**Collected data**
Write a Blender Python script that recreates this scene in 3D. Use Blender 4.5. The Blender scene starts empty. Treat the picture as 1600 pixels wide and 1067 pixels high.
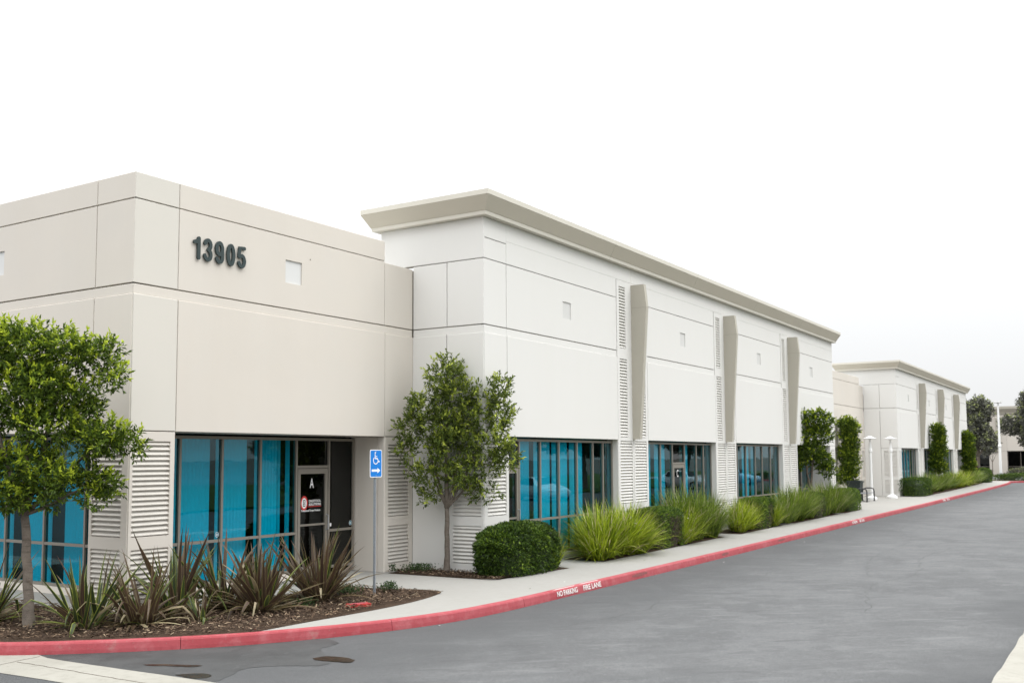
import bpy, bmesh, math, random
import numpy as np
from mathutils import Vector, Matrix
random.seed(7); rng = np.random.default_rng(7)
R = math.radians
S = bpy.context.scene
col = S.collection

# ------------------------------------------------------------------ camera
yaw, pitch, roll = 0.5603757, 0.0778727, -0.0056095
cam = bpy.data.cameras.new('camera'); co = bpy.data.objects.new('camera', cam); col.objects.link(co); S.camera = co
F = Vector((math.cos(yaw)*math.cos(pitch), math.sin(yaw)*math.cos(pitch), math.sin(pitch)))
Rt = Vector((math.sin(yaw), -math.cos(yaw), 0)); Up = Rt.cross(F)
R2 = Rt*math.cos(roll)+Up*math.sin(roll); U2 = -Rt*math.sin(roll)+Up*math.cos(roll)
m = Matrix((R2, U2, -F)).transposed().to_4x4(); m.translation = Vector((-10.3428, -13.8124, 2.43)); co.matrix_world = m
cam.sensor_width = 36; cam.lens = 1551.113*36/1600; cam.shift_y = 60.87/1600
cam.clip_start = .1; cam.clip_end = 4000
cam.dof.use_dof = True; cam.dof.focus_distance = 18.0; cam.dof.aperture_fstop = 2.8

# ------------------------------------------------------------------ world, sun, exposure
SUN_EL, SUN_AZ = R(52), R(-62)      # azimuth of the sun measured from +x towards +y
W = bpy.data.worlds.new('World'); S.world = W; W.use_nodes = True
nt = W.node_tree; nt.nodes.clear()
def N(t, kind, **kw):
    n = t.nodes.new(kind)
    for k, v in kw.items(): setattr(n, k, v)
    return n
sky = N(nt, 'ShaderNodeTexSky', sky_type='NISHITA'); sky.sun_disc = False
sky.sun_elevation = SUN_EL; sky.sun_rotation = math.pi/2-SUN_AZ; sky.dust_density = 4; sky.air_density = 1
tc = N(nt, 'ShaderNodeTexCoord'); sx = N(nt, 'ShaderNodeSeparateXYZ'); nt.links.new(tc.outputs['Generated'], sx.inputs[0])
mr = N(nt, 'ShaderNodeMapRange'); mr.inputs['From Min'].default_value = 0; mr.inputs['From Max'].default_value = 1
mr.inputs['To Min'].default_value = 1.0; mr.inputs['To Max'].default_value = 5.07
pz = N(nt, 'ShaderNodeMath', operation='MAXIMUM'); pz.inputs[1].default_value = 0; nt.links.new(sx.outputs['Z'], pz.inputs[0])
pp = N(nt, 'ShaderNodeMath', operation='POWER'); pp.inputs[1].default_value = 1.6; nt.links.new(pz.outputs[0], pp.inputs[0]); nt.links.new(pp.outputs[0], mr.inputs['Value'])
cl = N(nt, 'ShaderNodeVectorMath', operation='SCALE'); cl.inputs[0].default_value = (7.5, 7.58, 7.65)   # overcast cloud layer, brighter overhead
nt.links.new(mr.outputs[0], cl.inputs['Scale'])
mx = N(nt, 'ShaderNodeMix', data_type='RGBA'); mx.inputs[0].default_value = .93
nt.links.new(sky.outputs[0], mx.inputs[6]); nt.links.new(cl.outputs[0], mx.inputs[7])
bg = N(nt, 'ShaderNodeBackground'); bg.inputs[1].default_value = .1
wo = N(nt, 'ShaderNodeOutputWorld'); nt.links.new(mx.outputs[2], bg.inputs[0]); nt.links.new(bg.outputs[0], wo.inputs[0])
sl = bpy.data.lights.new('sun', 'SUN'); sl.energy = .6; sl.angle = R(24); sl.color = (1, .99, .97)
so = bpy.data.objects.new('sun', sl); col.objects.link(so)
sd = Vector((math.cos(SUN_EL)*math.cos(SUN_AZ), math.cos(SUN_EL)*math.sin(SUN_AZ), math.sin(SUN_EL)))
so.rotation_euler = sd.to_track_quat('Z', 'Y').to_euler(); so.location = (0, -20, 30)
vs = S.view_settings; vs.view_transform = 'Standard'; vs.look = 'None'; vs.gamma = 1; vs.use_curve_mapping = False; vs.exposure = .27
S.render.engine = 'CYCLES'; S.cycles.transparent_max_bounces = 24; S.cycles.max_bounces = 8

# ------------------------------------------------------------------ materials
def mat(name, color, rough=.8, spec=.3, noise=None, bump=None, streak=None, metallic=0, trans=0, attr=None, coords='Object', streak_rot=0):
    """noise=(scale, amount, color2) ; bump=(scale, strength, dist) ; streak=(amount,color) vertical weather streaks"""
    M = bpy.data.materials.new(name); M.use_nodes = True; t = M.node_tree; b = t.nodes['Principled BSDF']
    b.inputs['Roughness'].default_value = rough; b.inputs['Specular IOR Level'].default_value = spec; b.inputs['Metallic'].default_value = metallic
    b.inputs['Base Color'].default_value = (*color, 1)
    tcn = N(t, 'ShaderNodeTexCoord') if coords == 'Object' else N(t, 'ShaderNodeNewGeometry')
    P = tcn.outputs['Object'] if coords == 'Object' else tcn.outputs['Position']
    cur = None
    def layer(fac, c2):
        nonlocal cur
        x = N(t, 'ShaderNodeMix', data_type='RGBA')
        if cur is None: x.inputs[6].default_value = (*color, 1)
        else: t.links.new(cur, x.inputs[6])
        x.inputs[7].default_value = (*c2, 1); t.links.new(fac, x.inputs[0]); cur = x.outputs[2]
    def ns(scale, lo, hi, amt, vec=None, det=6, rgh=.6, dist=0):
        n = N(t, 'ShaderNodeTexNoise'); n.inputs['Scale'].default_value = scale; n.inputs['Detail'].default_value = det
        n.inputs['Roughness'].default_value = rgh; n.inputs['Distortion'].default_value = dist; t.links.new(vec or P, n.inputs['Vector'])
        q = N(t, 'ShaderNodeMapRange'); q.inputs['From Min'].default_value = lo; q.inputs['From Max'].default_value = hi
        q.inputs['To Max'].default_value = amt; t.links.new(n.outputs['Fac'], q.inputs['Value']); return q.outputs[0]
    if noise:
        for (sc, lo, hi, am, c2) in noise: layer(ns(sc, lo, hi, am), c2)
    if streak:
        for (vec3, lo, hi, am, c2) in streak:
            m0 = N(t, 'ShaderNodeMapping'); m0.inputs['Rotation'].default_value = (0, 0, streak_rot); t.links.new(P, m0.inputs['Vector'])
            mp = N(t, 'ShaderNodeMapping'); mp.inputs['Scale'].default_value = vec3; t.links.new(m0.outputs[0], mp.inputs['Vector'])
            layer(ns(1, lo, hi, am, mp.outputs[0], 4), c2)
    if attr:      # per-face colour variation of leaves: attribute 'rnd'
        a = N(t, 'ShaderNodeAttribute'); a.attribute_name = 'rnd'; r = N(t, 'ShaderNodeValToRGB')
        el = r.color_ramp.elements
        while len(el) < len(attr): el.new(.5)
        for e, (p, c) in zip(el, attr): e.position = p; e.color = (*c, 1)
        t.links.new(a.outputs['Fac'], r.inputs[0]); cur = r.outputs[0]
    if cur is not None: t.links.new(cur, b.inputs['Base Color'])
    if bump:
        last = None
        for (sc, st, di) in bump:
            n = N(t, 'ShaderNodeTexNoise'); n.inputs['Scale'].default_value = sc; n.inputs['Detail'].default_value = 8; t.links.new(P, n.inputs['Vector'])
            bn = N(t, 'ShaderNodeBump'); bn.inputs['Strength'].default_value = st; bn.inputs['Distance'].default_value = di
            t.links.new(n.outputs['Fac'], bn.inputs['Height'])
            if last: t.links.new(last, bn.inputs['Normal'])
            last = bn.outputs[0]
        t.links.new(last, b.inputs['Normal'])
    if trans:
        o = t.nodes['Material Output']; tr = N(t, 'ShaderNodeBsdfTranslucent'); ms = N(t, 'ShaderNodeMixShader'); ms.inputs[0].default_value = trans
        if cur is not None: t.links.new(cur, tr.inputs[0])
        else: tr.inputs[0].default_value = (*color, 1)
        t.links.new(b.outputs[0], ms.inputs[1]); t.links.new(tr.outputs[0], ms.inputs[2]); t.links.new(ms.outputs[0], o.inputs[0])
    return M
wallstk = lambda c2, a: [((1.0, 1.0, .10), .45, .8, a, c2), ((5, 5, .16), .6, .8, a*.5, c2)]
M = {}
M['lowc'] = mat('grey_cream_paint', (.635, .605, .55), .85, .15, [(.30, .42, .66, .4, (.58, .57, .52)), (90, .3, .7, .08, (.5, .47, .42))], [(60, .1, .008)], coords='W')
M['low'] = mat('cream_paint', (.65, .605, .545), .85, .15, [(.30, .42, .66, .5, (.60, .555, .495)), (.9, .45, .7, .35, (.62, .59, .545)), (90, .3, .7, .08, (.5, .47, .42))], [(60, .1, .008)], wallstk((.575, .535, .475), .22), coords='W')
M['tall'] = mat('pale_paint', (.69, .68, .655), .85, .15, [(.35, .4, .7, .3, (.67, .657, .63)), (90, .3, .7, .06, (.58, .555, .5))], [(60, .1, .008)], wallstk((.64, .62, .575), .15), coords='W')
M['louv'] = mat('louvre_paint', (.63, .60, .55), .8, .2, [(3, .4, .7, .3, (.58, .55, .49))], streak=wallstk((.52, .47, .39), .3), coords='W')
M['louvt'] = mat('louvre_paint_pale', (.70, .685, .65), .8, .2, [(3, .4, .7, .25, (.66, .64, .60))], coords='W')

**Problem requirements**
Write out nothing but the lines from the start of the data through the line with "col = S.collection". Leave out the pictures.

**Task result**
Write a Blender Python script that recreates this scene in 3D. Use Blender 4.5. The Blender scene starts empty. Treat the picture as 1600 pixels wide and 1067 pixels high.
import bpy, bmesh, math, random
import numpy as np
from mathutils import Vector, Matrix
random.seed(7); rng = np.random.default_rng(7)
R = math.radians
S = bpy.context.scene
col = S.collection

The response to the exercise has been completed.